Pour se faire un peu d’argent – car on ne nous donna jamais d’argent de poche – Dédoune qui était matheuse, décida de donner des cours à six élèves de sixième. Chaque semaine, elles les réunissait dans la salle à manger, et chacune donnait son écot. La salope lui prenait tous ses sous « pour payer l’électricité » d’une heure de cours ! Elle ne lui laissa que le dernier mois afin qu’elle s’achète des chaussures, qu’elle-même aurait dû normalement lui acheter notons bien !

Il y  avait le bal du bahut ce soir-là, fête que toutes ces jeunes filles de l’époque préparaient des mois à l’avance pour être belles. Car en ce temps-là on était élégant. Les garçons revêtaient leur costumes-cravate, les filles commençaient à s’apprêter des heures à l’avance. Pour moi qui avais six, sept ans, c’était une féérie de voir ces Cendrillon aller danser. Au moment de sortir, Dédoune avait quoi… dix-sept, dix-huit ans… dans sa jolie robe neuve que notre sœur lui avait confectionnée, lui demanda cinq francs pour aller au bal. La mère les lui refusa. Toute la soirée, ma sœur resta à la fenêtre (nous habitions en face La Cigale où le bal du bahut avait lieu) pour regarder en pleurant tous ses amis aller et venir et s’amuser. Au milieu de la soirée, la mère lui demanda « Mais tu ne vas pas danser ? ». Salope ! Oui, nous étions en plein conte de Cendrillon, la même scène. Mais il n’y avait pas de marraine pour consoler et arranger le coup. Juste une marâtre sadique.

       Vous me direz : mais le père ? A cette époque, papa était transporteur, il faisait la route et était rarement là. De toute façon, même présent, il n’aurait pas pris le risque, dans sa grande lâcheté, de s’interposer.   

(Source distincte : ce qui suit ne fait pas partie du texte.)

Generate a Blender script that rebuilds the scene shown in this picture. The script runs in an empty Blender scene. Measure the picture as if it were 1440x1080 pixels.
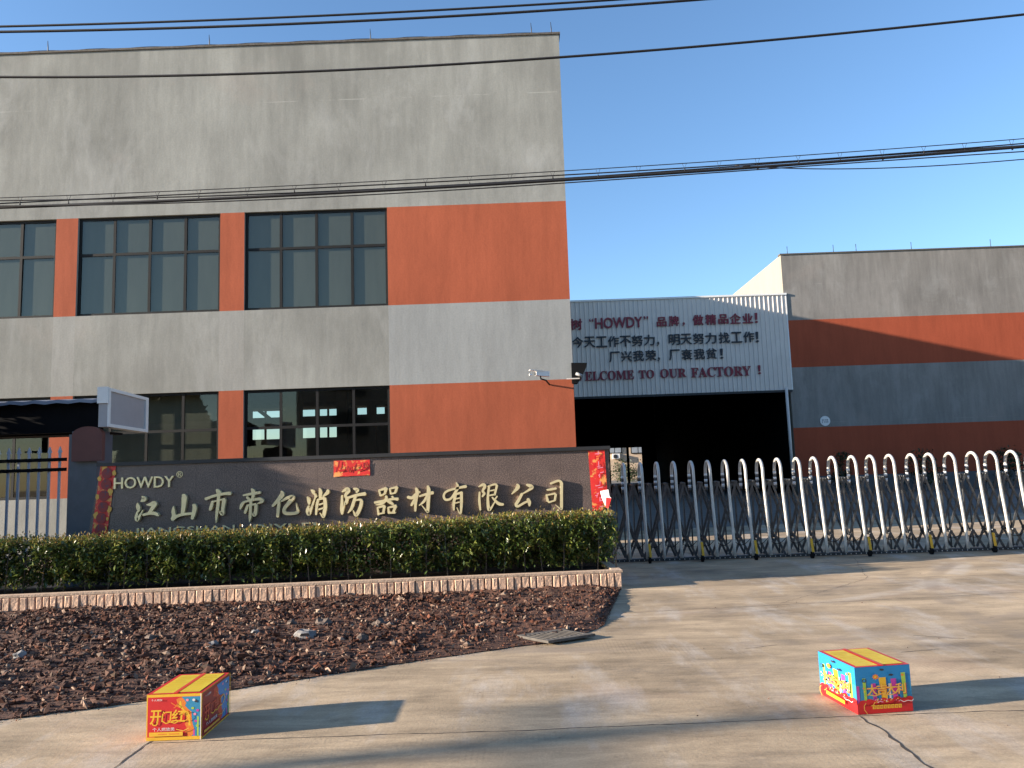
import bpy, bmesh, math, random
import numpy as np
from mathutils import Vector, Matrix
from mathutils import noise as mnoise
random.seed(7)
SC = bpy.context.scene
COL = SC.collection
R = math.radians

# ------------------------------------------------------------------ camera
F = 1080.0; PITCH, ROLL, YAW = R(6.44), R(1.91), R(0.4)
CAM = Vector((0, 0, 1.6))
FW = Vector((-math.sin(YAW)*math.cos(PITCH), math.cos(YAW)*math.cos(PITCH), math.sin(PITCH)))
_r0 = Vector((math.cos(YAW), math.sin(YAW), 0)); _u0 = _r0.cross(FW)
RT = math.cos(ROLL)*_r0 - math.sin(ROLL)*_u0
UP = math.sin(ROLL)*_r0 + math.cos(ROLL)*_u0
cd = bpy.data.cameras.new('camera'); cam = bpy.data.objects.new('camera', cd); COL.objects.link(cam)
cam.matrix_world = Matrix(((RT.x, UP.x, -FW.x, CAM.x), (RT.y, UP.y, -FW.y, CAM.y), (RT.z, UP.z, -FW.z, CAM.z), (0, 0, 0, 1)))
cd.sensor_fit = 'HORIZONTAL'; cd.sensor_width = 36; cd.lens = 36*F/1440
cd.clip_start = 0.05; cd.clip_end = 3000
SC.camera = cam
# ------------------------------------------------------------------ light
SUNDIR = Vector((-1.0, -0.19, 0.238)).normalized()      # towards the sun
SUN_EL = math.asin(SUNDIR.z); SUN_AZ = math.atan2(SUNDIR.x, SUNDIR.y)
w = bpy.data.worlds.new('World'); SC.world = w; w.use_nodes = True
nt = w.node_tree; nt.nodes.clear()
sky = nt.nodes.new('ShaderNodeTexSky'); sky.sky_type = 'NISHITA'; sky.sun_disc = False
sky.sun_elevation = SUN_EL; sky.sun_rotation = SUN_AZ
sky.air_density = 1.0; sky.dust_density = 0.25; sky.ozone_density = 3.6
bg = nt.nodes.new('ShaderNodeBackground'); bg.inputs[1].default_value = 0.098
wo = nt.nodes.new('ShaderNodeOutputWorld')
nt.links.new(sky.outputs[0], bg.inputs[0]); nt.links.new(bg.outputs[0], wo.inputs[0])
sd = bpy.data.lights.new('sun', 'SUN'); sd.energy = 5.0; sd.angle = R(0.55); sd.color = (1.0, 0.87, 0.72)
so = bpy.data.objects.new('sun', sd); COL.objects.link(so); so.location = (-30, -6, 12)
so.rotation_euler = SUNDIR.to_track_quat('Z', 'Y').to_euler()
SC.view_settings.view_transform = 'Standard'; SC.view_settings.look = 'None'
SC.view_settings.exposure = 1.65; SC.view_settings.gamma = 1.0

# ------------------------------------------------------------------ helpers
def ray(x, y):
    x, y = float(x), float(y); return (x-720)/F*RT - (y-540)/F*UP + FW
def P(x, y, Y):
    d = ray(x, y); return CAM + d*((Y-CAM.y)/d.y)
def G(x, y, z=0.0):
    d = ray(x, y); return CAM + d*((z-CAM.z)/d.z)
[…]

       Il  lui paraissait comme une incongruité de donner de l’argent à ses filles. Et pourtant toutes trois avons vécu des galères pas possibles.

       Ma sœur ainée et son mari étaient garagistes, et ils faisaient faillite sur faillite. Ils dégustaient les pauvres ! Un jour mes parents leur ont prêté - je dis bien prêté - cinq mille francs

Mais le moment ne tarda pas où ils voulurent récupérer cet argent. Que faire ? Comme ils n’en étaient pas à une saloperie près, ils décidèrent d’investir et de changer mon piano. Sans même m’en parler et alors que je n’en avais nul besoin. Ainsi demandèrent-ils à être remboursés sans sommation, alors qu’ils gagnaient de millions dans leur commerce. J’ai honte quand je pense à cela. J’avais quinze ans, que pouvais-je faire, je n’étais même pas au courant et je ne vivais même plus avec eux ?

       Une autre fois, ma sœur Dédoune ayant obtenu son D.E d’infirmière en psychiatrie, ils décidèrent de lui faire un cadeau : « Nous allons te prêter - je dis bien prêter -  les vingt pour cent d’apport pour que tu t’achètes une voiture (d’occasion).

       !!!

       Elle aurait préféré, la pauvrette qui élevait seule son enfant, qu’ils lui donnent cinq cents francs, ce qui aurait constitué effectivement un cadeau ! Je précise qu’en ce temps-là, elle leur servait non seulement de secrétaire bénévole, mais en outre de prête-nom dans leur commerce. Quelques semaines après, ma sœur portait une jolie robe neuve. La mère la regarda de haut en bas et lui dit : « Tu sais que tu me dois de l’argent ? ». Vous le croyez ça ?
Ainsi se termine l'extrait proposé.